Friday, August 5, 2016

Jesus the Strategist

In general, the church's strategy to deal with poverty is twofold:

First, give poor people food and clothing.  That'll help them live another day.

Second, teach poor people the gospel, which will cleanse them from their sin.  That'll help them deal with their setbacks and get on the right track in life, so not be poor anymore.


Assumptions
There are a number of wrong assumptions that come up from this approach to poverty.
-That the poor are poor because of individual sin
-That the poor have less of Jesus than the middle class do
-That food and clothing is sufficient to meet people's needs
-That relief is the kind of direct help that is good enough.


The answer

Jesus' answer to poverty was a multi-faceted approach.

1. Healing
Jesus didn't just feed and clothe people, although he certainly did that.  He listened to desperate people, discovered their needs and used what resources he had to meet them.  This was a variety of things-- healing blind eyes, feeding poor, paying other's taxes, raising the dead, offering forgiveness of sins and more.  Jesus didn't come to the poor assuming he knew what they needed.  He heard their needs from their own lips.  That was his system of relief?

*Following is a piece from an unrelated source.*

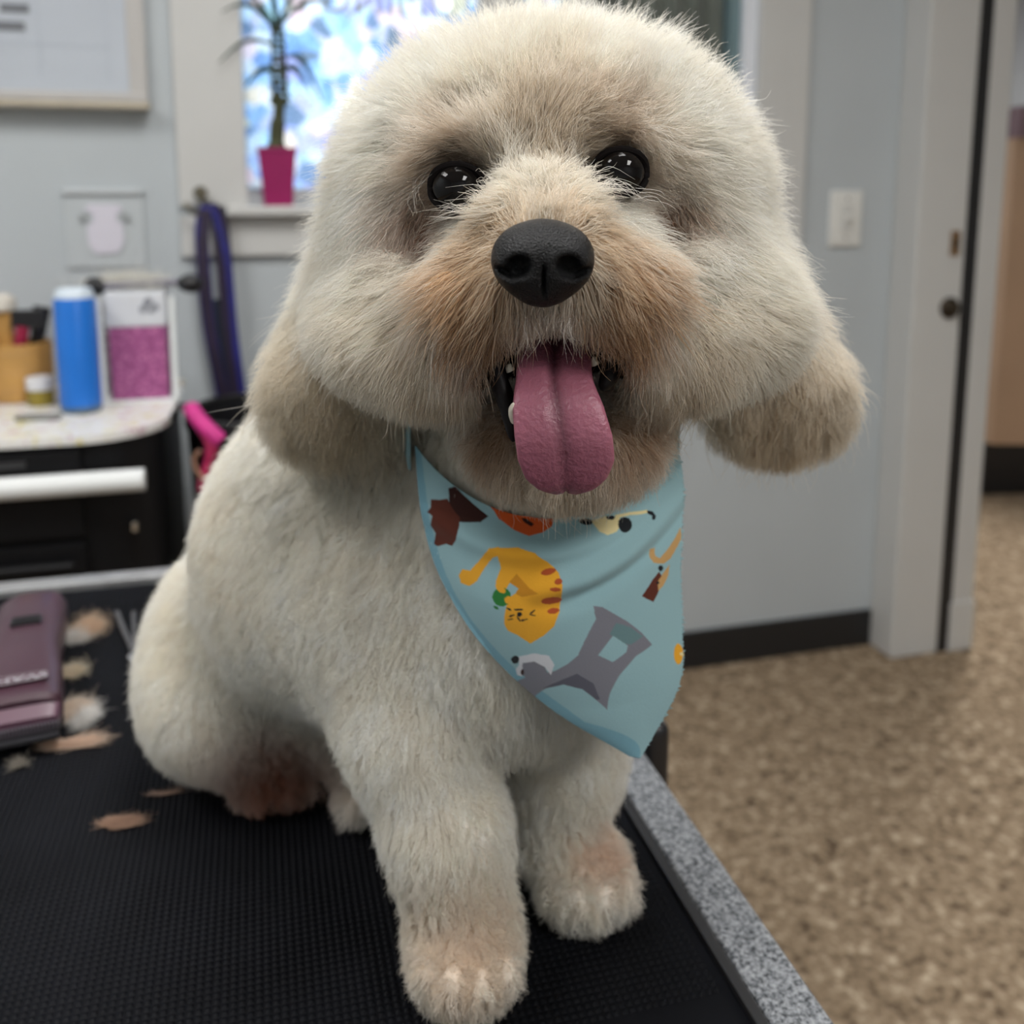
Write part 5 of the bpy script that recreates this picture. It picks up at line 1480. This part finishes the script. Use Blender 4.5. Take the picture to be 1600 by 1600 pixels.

2. Ending Systemic Poverty
Jesus publicly spoke against the systems, political and religious, that kept people poor.  He launched a protest against the system of the Temple for keeping out the women and the Gentiles. And then he embarked on a program to undermine systemic poverty in his nation.  His strategy was to be executed although an innocent man, to plead his case before God and then to get the poverty pimps out of power.  His plan was shown to be approved by the resurrection.  And the systems were ousted by 70AD.

3. Create Community
Jesus' third strategy was to create a religious community that focused as much on helping the poor as they did on worship.  The primary economic action of the church was providing for the poor, not only for their own community, but for people in need around them.  The church leadership were assisted only if they were poor-- if they could provide for themselves then they would.  So
me of the more wealthy community members provided their own houses for meeting spaces.  But almost all money given to the church was used for programs for the poor.  This approach came from Jesus' teachings.



The strategy of the church concerning poverty is far removed from Jesus' approach, except for some Christian organizations (Mennonite Central Committee is happily one of the exceptions).  But when congregations deal with poverty in their communities, this three-pronged approach of Jesus is far from their minds.  There is much hand-wriging and perhaps a ministry to the poor that barely hangs on.  I challenge churches to consider a strategy to seriously make an attempt to undermine poverty in their communities.